Фактом московских переговоров с Миколайчиком о создании Правительства национального единства было то, что проходили они параллельно с заседаниями Военной коллегии Верховного суда СССР, вершившей «процесс шестнадцати» (фактически – «пятнадцати»: один обвиняемый «по состоянию здоровья» прошел по делу осенью 1945 г.). Проведение суда сразу после 9 мая 1945 г. и перед Парадом Победы 24 июня над лицами, представлявшими первых персон другого, чем Временное правительство, но тоже национально-освободительного антигитлеровского течения, было прямым давлением на польско-польские переговоры с Миколайчиком и его сторонниками из Польши и Лондона. Перед Военной коллегией Верховного суда Союза ССР по обвинению в организации диверсий против Красной армии на территории Советского Союза в западных районах Украины, Белоруссии и в Литве стояли руководители военного и политического подполья «лондонского лагеря» – «подпольного государства»: третий командующий АК генерал Окулицкий, в тот момент военный министр правительства, делегат Я. С. Янковский в ранге вице-премьера правительства, три (два) его заместителя в ранге министров – А. Бень, министр юстиции, просвещения и сельского хозяйства, С. Ясюкевич, министр финансов и контроля, и А. Пайдак. Последнего судили отдельно осенью 1945 г. Это он, будучи активным деятелем ВРН, в период Варшавского восстания руководил гражданской администрацией. На скамье подсудимых был К. Пужак, председатель Рады едности народовой, его заместители К. Багинский (СЛ) и А. Звежиньский (СН). Семь членов Рады едности народовой, в том числе Е. Чарновский, который в 1943 г. вел переговоры с представителями ППР и Гвардией людовой, и один сотрудник делегатуры.

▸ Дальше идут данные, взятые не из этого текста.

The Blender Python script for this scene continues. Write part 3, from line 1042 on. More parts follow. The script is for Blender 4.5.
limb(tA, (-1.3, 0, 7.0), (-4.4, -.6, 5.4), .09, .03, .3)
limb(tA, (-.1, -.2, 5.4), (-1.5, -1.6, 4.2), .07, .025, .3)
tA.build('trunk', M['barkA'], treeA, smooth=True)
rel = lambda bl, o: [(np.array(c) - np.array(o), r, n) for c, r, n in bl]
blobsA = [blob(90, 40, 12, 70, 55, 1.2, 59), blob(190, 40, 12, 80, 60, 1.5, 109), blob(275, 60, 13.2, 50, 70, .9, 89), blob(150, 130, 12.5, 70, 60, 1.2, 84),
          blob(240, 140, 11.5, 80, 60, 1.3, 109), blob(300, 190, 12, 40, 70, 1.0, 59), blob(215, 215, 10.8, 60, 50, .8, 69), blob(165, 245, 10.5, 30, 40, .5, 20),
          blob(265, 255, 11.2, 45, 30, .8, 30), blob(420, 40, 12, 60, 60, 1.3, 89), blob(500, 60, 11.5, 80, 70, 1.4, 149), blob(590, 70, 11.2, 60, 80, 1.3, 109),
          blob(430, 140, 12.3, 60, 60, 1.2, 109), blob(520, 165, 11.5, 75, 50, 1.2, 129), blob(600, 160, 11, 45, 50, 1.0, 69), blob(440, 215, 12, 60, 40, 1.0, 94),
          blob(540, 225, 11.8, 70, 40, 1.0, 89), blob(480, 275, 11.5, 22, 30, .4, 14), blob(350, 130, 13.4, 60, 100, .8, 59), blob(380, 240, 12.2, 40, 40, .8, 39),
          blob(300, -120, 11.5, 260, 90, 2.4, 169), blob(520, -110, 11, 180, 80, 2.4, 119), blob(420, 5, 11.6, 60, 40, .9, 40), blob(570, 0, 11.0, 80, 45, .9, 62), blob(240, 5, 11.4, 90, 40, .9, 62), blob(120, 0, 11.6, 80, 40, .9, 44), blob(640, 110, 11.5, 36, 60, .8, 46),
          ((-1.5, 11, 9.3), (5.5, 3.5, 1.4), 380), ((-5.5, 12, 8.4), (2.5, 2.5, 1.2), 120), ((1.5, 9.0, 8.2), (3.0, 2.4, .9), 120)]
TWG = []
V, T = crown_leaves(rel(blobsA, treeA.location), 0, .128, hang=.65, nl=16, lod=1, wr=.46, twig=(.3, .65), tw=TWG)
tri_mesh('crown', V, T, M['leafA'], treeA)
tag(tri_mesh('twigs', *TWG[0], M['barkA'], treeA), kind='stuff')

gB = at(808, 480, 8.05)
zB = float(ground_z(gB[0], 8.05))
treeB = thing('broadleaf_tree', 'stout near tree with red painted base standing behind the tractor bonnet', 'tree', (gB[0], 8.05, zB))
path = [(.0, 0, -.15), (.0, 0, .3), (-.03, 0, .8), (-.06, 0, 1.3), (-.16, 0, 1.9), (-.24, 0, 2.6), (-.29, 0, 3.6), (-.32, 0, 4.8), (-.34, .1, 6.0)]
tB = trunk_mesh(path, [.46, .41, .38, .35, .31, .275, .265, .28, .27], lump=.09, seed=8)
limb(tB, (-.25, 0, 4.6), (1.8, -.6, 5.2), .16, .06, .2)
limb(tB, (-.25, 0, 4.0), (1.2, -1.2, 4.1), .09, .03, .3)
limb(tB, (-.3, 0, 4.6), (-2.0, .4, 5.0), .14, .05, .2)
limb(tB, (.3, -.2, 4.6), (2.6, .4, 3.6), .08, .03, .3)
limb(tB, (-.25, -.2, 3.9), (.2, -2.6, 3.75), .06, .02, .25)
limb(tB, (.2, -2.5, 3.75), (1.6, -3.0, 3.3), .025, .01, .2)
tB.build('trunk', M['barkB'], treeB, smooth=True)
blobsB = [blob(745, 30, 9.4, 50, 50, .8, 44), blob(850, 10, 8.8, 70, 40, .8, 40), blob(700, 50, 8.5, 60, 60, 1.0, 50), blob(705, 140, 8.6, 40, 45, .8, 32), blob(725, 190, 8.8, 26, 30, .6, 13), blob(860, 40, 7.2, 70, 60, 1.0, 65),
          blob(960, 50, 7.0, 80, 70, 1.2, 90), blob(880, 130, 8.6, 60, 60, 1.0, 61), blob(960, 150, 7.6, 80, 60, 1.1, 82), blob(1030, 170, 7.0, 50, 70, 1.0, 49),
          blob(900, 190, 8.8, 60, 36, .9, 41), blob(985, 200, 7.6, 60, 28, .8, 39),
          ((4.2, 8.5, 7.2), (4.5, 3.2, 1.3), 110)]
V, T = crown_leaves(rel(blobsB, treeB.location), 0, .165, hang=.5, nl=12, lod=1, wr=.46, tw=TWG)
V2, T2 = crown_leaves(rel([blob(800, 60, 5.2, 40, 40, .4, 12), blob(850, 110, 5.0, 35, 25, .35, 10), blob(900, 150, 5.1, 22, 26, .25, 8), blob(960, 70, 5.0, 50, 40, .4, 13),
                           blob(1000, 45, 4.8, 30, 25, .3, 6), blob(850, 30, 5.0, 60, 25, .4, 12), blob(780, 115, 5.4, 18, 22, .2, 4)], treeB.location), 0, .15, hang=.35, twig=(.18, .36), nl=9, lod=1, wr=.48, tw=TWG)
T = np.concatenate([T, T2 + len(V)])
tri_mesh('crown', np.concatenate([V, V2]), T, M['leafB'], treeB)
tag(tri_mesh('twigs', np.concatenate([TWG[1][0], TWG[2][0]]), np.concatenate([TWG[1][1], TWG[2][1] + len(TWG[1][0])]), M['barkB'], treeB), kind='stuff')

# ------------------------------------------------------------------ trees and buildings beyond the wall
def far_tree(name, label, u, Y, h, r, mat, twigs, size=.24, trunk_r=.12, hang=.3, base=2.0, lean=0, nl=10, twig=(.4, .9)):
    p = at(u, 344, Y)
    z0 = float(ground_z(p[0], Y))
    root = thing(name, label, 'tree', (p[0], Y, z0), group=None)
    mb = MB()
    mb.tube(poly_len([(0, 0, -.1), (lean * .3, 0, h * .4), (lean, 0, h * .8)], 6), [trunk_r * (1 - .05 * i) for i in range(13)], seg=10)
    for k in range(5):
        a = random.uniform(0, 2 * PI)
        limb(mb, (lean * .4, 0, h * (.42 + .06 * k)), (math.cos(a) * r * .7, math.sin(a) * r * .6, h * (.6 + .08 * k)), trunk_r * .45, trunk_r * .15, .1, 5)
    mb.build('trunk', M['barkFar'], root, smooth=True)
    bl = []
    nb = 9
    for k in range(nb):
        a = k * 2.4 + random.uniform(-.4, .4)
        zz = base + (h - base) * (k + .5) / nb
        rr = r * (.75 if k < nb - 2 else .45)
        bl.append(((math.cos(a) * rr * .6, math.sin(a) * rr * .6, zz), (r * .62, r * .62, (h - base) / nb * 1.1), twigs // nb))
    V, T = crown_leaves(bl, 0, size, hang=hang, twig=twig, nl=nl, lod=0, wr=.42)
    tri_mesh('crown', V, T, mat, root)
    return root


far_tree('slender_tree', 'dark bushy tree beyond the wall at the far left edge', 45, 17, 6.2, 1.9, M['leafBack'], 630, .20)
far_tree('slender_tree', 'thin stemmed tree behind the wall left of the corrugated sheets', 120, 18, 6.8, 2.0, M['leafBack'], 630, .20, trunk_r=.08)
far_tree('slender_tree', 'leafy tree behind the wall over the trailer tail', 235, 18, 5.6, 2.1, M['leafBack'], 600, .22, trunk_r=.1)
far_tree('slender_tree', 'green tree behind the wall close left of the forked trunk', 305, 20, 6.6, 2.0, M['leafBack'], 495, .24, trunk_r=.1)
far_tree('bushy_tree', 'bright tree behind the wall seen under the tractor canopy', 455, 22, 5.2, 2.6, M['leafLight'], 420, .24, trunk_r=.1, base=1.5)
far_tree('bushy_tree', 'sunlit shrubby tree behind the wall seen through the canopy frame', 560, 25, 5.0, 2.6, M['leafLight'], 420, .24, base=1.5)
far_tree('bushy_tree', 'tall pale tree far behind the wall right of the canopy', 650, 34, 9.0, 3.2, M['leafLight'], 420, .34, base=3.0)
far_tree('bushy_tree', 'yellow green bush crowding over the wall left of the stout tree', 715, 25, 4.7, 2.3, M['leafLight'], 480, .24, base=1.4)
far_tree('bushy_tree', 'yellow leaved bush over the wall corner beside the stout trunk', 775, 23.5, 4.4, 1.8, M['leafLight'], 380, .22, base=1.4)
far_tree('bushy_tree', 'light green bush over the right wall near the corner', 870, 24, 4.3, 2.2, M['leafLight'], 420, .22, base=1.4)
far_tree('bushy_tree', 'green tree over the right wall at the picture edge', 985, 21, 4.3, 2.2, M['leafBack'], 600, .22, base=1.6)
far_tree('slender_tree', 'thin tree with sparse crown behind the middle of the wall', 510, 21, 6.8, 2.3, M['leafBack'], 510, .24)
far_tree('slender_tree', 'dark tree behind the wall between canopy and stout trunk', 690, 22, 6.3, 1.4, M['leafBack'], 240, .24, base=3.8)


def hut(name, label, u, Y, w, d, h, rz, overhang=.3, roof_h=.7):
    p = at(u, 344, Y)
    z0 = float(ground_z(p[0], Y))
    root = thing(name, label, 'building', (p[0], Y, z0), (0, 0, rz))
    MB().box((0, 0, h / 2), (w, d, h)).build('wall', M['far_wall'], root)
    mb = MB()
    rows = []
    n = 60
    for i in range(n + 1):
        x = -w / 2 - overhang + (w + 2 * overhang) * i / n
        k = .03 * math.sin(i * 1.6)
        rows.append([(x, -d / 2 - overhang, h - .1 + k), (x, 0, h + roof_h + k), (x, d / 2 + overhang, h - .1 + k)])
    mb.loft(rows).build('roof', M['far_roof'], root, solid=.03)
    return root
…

Юристы среди подсудимых, в частности А. Бень, на суде признавали, что с точки зрения международного права, действия организаторов и АК в тылу действующий армии подлежат суду. Из подсудимых12 человек признали вину, трое – частично, один не признал инкриминируемое ему хранение радиоприемников и радиопередатчиков, антисоветскую пропаганду и ряд других подобных действий. Но не они и не это было предметом судебного разбирательства. Нужна была изоляция ведущих фигур – Янковского и Окулицкого, может, еще министров, судя по приговорам.
Обвинительное заключение состояло из пяти разделов:1) организация подпольных вооруженных групп в тылу Красной армии;2) создание подпольной военно-политической организации «Неподлеглость»; 3) террористическая, диверсионная и шпионская деятельность подпольных организаций АК и «Не» (передача сведений в Лондон);4) работа нелегальных приемо-передаточных радиостанций в тылу Красной армии;5) планирование и подготовка военного выступления совместно с Германией против СССР.
Окулицкого обвиняли по всем пяти разделам обвинительного акта. Он свою защиту вел сам. Показания стал давать, только получив заверения, что лица, которых он назовет, не будут подвергаться преследованию (однако, насколько можно судить, он называл фамилии уже почивших или находившихся в эмиграции). С самозащитой связано и его пространное письменное «собственноручное показание» на имя Берии. Фактически эссе на тему современного состояния Польши и путей ее «утихомиривания», написанное на польском. Из всех подсудимых только трое не знали русского языка. (Как ни один из членов правительства в Лондоне, так утверждают мемуаристы, не знал английского, но зналикто-то русский, кто-то французский. Однако из записей разговоров Миколайчика с Черчиллем явствует, что некоторые фразы Миколайчик произносил по-английски.)
Окулицкий в своих показаниях не жаловал ни Временное, ни «лондонское» правительство: «Оба правительства не выражают воли польского народа…».
Окулицкий вновь повторил, что военное решение вопроса о власти нереально. Нужны политические пути. «Лесные отряды» и страну необходимо скорее разоружить: оружие ведет к анархии в стране, что недопустимо. Нужно политическое решение проблемы, ибо борьба против СССР является для Польши вредной, нереальной».
Окулицкий признал, что не подчинился приказам о сдаче оружия и дал директиву укрывать оружие и боеприпасы. Он несет ответственность за работу радиостанций, сохранение штабов, создание «Не», за связь с Лондоном, за проведение пропаганды против Красной армии и СССР. Он признал, что террор и диверсии были. Но не он повинен в терроре, диверсиях и руководстве ими. Он отрицал характеристику Варшавского восстания как авантюры чистой воды: «Если с политической точки зрения можно оценить Варшавское восстание как авантюру, то с солдатской точки зрения такая оценка неверна. А я стою перед Верховным судом Красной армии». Окулицкий заявлял, что его деятельность исходила из недоверия к СССР и носила оборонительный характер. Он за дружбу с СССР, но при условии сохранения независимости Польши.